No, because I don't play any musical instruments so I skipped that bit until I saw the above question
The unconscious can handle just about anything, but it does tend to be formulaic. It does what it's been programmed to do, so the point is to program it well. The best trick of all is to use both, by having memorized ways of writing. Think your way through some parts and let the unconscious breeze through others. It's far more graceful.
I guess the trick is mastery of the keyboard (or pen) which gives our voice, but to let the conscious and creative parts of the old noggin control the plot and story.

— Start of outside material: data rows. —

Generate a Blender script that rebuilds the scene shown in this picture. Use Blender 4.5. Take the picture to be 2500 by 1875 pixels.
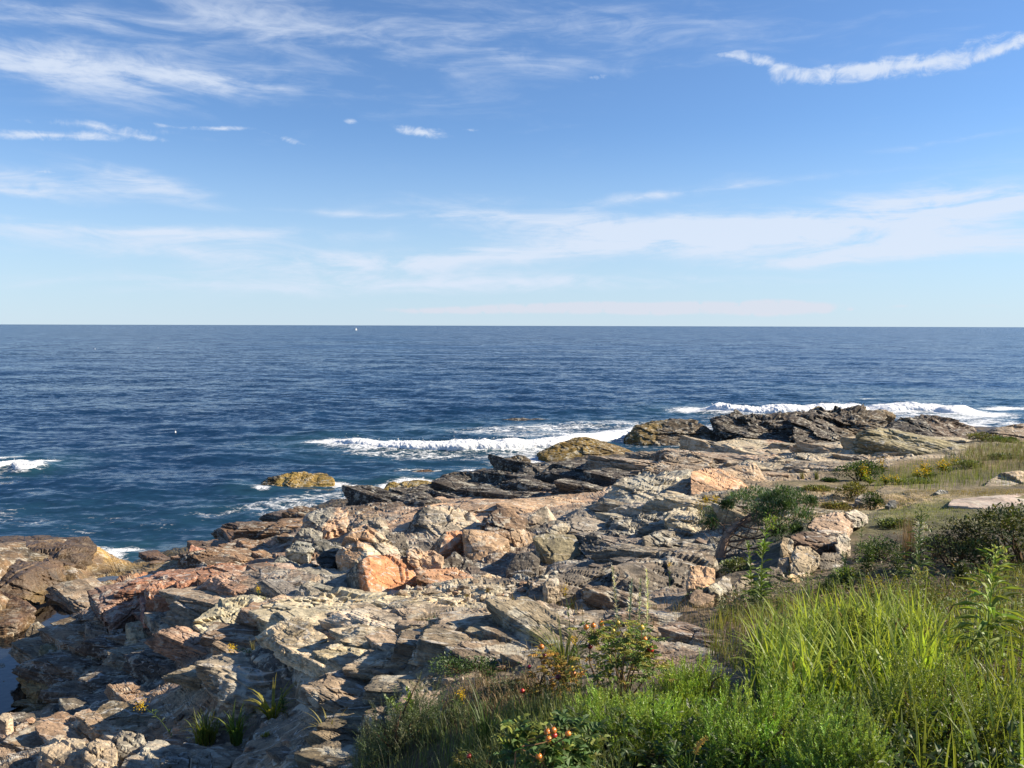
import bpy, math, random
import numpy as np
from mathutils import Matrix, Vector, Euler

for o in list(bpy.data.objects):
    bpy.data.objects.remove(o)
scene = bpy.context.scene
col = scene.collection
random.seed(7)
rng = np.random.default_rng(7)

# ------------------------------------------------------------------ camera
FPX, CX, CY, CAMZ = 2030.0, 1250.0, 937.5, 9.0
PITCH, ROLL = math.radians(4.02), math.radians(0.16)
cam_d = bpy.data.cameras.new('camera')
cam = bpy.data.objects.new('camera', cam_d)
col.objects.link(cam)
cam_d.sensor_width = 36.0
cam_d.lens = 36.0 * FPX / 2500.0
cam_d.clip_start = 0.1
cam_d.clip_end = 60000.0
MROT = Matrix.Rotation(math.pi / 2 - PITCH, 4, 'X') @ Matrix.Rotation(ROLL, 4, 'Z')
cam.matrix_world = Matrix.Translation((0, 0, CAMZ)) @ MROT
scene.camera = cam
RM = np.array(MROT.to_3x3())
CAM = np.array([0, 0, CAMZ])


def ray(px, py):
    px = np.asarray(px, float); py = np.asarray(py, float)
    v = np.stack([(px - CX) / FPX, -(py - CY) / FPX, -np.ones_like(px)], -1)
    return v @ RM.T


def at(px, py, d):
    """world point seen at a pixel of the photograph at forward distance d"""
    v = ray(px, py)
    return CAM + v * (np.asarray(d, float) / v[..., 1])[..., None]


def at_z(px, py, z):
    v = ray(px, py)
    return CAM + v * ((z - CAMZ) / v[..., 2])[..., None]


# ------------------------------------------------------------------ light
SUN_EL, SUN_AZ = math.radians(31), math.radians(86)     # azimuth clockwise from +Y
sun_vec = Vector((math.sin(SUN_AZ) * math.cos(SUN_EL), math.cos(SUN_AZ) * math.cos(SUN_EL), math.sin(SUN_EL)))
sd = bpy.data.lights.new('sun', 'SUN')
sd.energy = 5.0
sd.angle = math.radians(0.53)
sd.color = (1.0, 0.88, 0.71)
sun = bpy.data.objects.new('sun', sd)
col.objects.link(sun)
sun.rotation_euler = sun_vec.to_track_quat('Z', 'Y').to_euler()

scene.view_settings.view_transform = 'Standard'
scene.view_settings.look = 'None'
scene.view_settings.exposure = 1.05
scene.view_settings.gamma = 1.0
scene.view_settings.use_curve_mapping = False
scene.cycles.max_bounces = 6
scene.cycles.diffuse_bounces = 3
scene.cycles.glossy_bounces = 3
scene.cycles.transparent_max_bounces = 8
scene.cycles.use_denoising = True


# ------------------------------------------------------------------ node helpers
class NT:
    def __init__(self, tree):
        self.t = tree; self.n = tree.nodes; self.l = tree.links

    def new(self, typ, **kw):
        n = self.n.new(typ)
        for k, v in kw.items():
            setattr(n, k, v)
        return n

    def put(self, sock, v):
        if isinstance(v, bpy.types.NodeSocket):
            self.l.new(v, sock)
        elif v is not None:
            if hasattr(sock, 'default_value'):
                try:
                    sock.default_value = v
                except Exception:
                    sock.default_value = tuple(v) + (1.0,)

    def math(self, op, a, b=None, c=None, clamp=False):
        n = self.new('ShaderNodeMath', operation=op, use_clamp=clamp)
        self.put(n.inputs[0], a)
        if b is not None: self.put(n.inputs[1], b)
        if c is not None: self.put(n.inputs[2], c)
        return n.outputs[0]

    def vmath(self, op, a, b=None):
        n = self.new('ShaderNodeVectorMath', operation=op)
        self.put(n.inputs[0], a)
        if b is not None:
            self.put(n.inputs[3 if op == 'SCALE' else 1], b)
        return n.outputs[1] if op in ('LENGTH', 'DOT_PRODUCT') else n.outputs[0]

    def noise(self, vec, scale, detail=4, rough=0.55, dist=0.0, lac=2.0):
        n = self.new('ShaderNodeTexNoise')
        self.put(n.inputs['Vector'], vec)
        n.inputs['Scale'].default_value = scale
        n.inputs['Detail'].default_value = detail
        n.inputs['Roughness'].default_value = rough
        n.inputs['Lacunarity'].default_value = lac
        n.inputs['Distortion'].default_value = dist
        return n.outputs[0]

    def smooth(self, v, a, b, lo=0.0, hi=1.0):
        n = self.new('ShaderNodeMapRange', interpolation_type='SMOOTHSTEP')
        self.put(n.inputs[0], v)
        n.inputs[1].default_value = a; n.inputs[2].default_value = b
        n.inputs[3].default_value = lo; n.inputs[4].default_value = hi
        return n.outputs[0]

    def mix(self, f, a, b, blend='MIX'):
        n = self.new('ShaderNodeMix', data_type='RGBA', blend_type=blend)
        self.put(n.inputs[0], f)
        for s, v in ((n.inputs[6], a), (n.inputs[7], b)):
            if isinstance(v, bpy.types.NodeSocket): self.l.new(v, s)
            else: s.default_value = tuple(v) + (1.0,) if len(v) == 3 else v
        return n.outputs[2]

    def bump(self, height, strength, dist, normal=None):
        n = self.new('ShaderNodeBump')
        n.inputs['Strength'].default_value = strength
        n.inputs['Distance'].default_value = dist
        self.put(n.inputs['Height'], height)
        if normal is not None: self.put(n.inputs['Normal'], normal)
        return n.outputs[0]


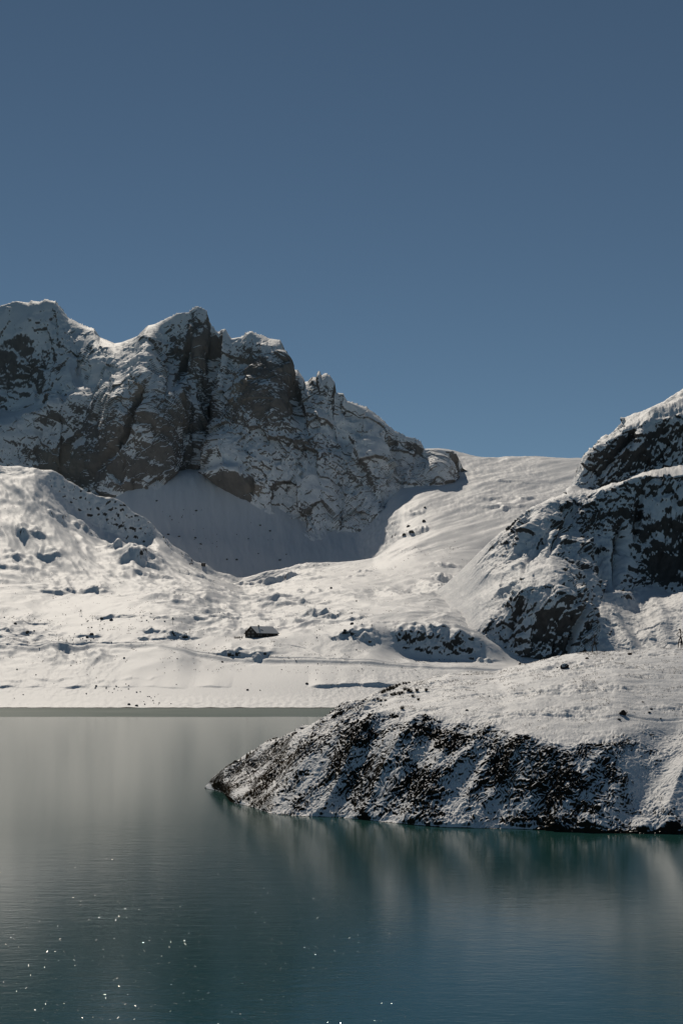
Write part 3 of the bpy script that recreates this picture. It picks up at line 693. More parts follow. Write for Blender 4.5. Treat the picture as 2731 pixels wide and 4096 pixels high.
# ------------------------------------------------------------------ the lake
def water_mat():
    m, nt, bs = new_mat('lake_water')
    tc = N(nt, 'ShaderNodeTexCoord')
    P = tc.outputs['Object']
    bs.inputs['Base Color'].default_value = (0.002, 0.060, 0.059, 1)
    bs.inputs['IOR'].default_value = 1.33
    bs.inputs['Specular IOR Level'].default_value = 0.36
    mp = N(nt, 'ShaderNodeMapping'); mp.inputs['Scale'].default_value = (0.5, 1.0, 1.0); mp.inputs['Rotation'].default_value = (0, 0, 0.15)
    nt.links.new(P, mp.inputs['Vector'])
    a = noise(nt, mp.outputs['Vector'], 1.5, 3, 0.5)
    b_ = noise(nt, mp.outputs['Vector'], 0.4, 2, 0.5)
    h = math_node(nt, 'ADD', a, math_node(nt, 'MULTIPLY', b_, 1.4))

    def ramp_y(y0, y1, v0, v1):
        r = N(nt, 'ShaderNodeMapRange'); r.interpolation_type = 'SMOOTHSTEP'
        for k, v in (('From Min', y0), ('From Max', y1), ('To Min', v0), ('To Max', v1)):
            r.inputs[k].default_value = v
        nt.links.new(yy, r.inputs['Value'])
        return r.outputs[0]
    def ramp_x(x0, x1, v0, v1):
        r = N(nt, 'ShaderNodeMapRange'); r.interpolation_type = 'SMOOTHSTEP'
        for k, v in (('From Min', x0), ('From Max', x1), ('To Min', v0), ('To Max', v1)):
            r.inputs[k].default_value = v
        nt.links.new(sep.outputs['X'], r.inputs['Value'])
        return r.outputs[0]
    sep = N(nt, 'ShaderNodeSeparateXYZ'); nt.links.new(P, sep.inputs[0])
    # the edge of the ruffled belt under the far shore wanders a little
    yy = math_node(nt, 'ADD', sep.outputs['Y'], math_node(nt, 'MULTIPLY', math_node(nt, 'SUBTRACT', noise(nt, P, 0.02, 3), 0.5), 40.0))
    belt = ramp_y(985, 1012, 0.0, 1.0)
    patch = noise(nt, P, 0.013, 3, 0.5)
    near = ramp_y(180, 460, 0.014, 0.005)
    st = math_node(nt, 'MULTIPLY', near, math_node(nt, 'ADD', math_node(nt, 'MULTIPLY', patch, 1.6), 0.2))
    # tiny capillary facets, each tilted its own way: the few that face the sun sparkle
    vo = N(nt, 'ShaderNodeTexVoronoi'); vo.voronoi_dimensions = '2D'; vo.inputs['Scale'].default_value = 11.0
    nt.links.new(P, vo.inputs['Vector'])
    vs_ = N(nt, 'ShaderNodeSeparateColor'); nt.links.new(vo.outputs['Color'], vs_.inputs[0])
    breeze = math_node(nt, 'MULTIPLY', ramp_y(190, 285, 1.0, 0.0), ramp_x(-20, 18, 1.0, 0.0))
    pick = math_node(nt, 'MULTIPLY', math_node(nt, 'GREATER_THAN', vs_.outputs[2], 0.74), math_node(nt, 'LESS_THAN', vo.outputs['Distance'], 0.16))
    pick = math_node(nt, 'MULTIPLY', pick, math_node(nt, 'GREATER_THAN', breeze, 0.25))
    tl = N(nt, 'ShaderNodeCombineXYZ')
    for k in (0, 1):
        nt.links.new(math_node(nt, 'MULTIPLY', math_node(nt, 'MULTIPLY', math_node(nt, 'SUBTRACT', vs_.outputs[k], 0.5), 0.62), pick), tl.inputs[k])
    hh = math_node(nt, 'MULTIPLY', h, st)
    bp = N(nt, 'ShaderNodeBump'); bp.inputs['Distance'].default_value = 1.0; bp.inputs['Strength'].default_value = 1.0
    nt.links.new(hh, bp.inputs['Height'])
    va = N(nt, 'ShaderNodeVectorMath', operation='ADD'); nt.links.new(bp.outputs['Normal'], va.inputs[0]); nt.links.new(tl.outputs[0], va.inputs[1])
    vn = N(nt, 'ShaderNodeVectorMath', operation='NORMALIZE'); nt.links.new(va.outputs[0], vn.inputs[0])
    nt.links.new(vn.outputs[0], bs.inputs['Normal'])
    df = N(nt, 'ShaderNodeBsdfDiffuse'); df.inputs['Color'].default_value = (0.035, 0.085, 0.068, 1)
    mx = N(nt, 'ShaderNodeMixShader')
    nt.links.new(math_node(nt, 'ADD', math_node(nt, 'MULTIPLY', math_node(nt, 'MULTIPLY', belt, ramp_x(-150, 20, 0.30, 0.12)), math_node(nt, 'ADD', patch, 0.5)), ramp_y(210, 300, 0.0, 0.28)), mx.inputs[0]); nt.links.new(bs.outputs[0], mx.inputs[1]); nt.links.new(df.outputs[0], mx.inputs[2])
    nt.links.new(mx.outputs[0], nt.nodes['Material Output'].inputs['Surface'])
    calm = math_node(nt, 'ADD', math_node(nt, 'MULTIPLY', belt, 0.30), ramp_y(200, 700, 0.125, 0.125))
    crisp = math_node(nt, 'SUBTRACT', 1.0, math_node(nt, 'MULTIPLY', pick, 0.25))
    nt.links.new(math_node(nt, 'MULTIPLY', calm, crisp), bs.inputs['Roughness'])
    return m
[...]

The trick is to learn methods and practice. This is how we learned to walk and talk. Drill and practice, until it becomes internalized. Then the unconscious takes over and can do it far more fluidly than the plodding conscious mind can ever manage. I do lots of freewriting to get the flow going. Not total gibberish generation (as it's usually done), but something halfway between that and consciously plotted writing. Try to find the sweet spot midway between, you can move either way from there when needed. At times you want to consciously control it, but sometimes you let go. It's how we do anything we've practiced enough to get really good at. Some people lean really hard into full conscious control, and some the other way. I find it best to be able to move fluidly one way or the other. If you've ever tried to take full conscious control over walkiing for instance, thinking about when to move each foot and how to swing your arms, you get really clumsy. This is what happens when you get embarrased and highly self-conscious. It's the reason people drill so much in martial arts—you want to internalize the movements so the 'body' works automatiically. When people say their hands or body know what they're doing, it's really the unconscious. It's always there, always on (except during the deepest levels of sleep) and always ready to give an assist when you let it. We already do it all the time, when we're doing just about anything, but we often don't realize it. The unconscious is the silent partner that never gets any credit.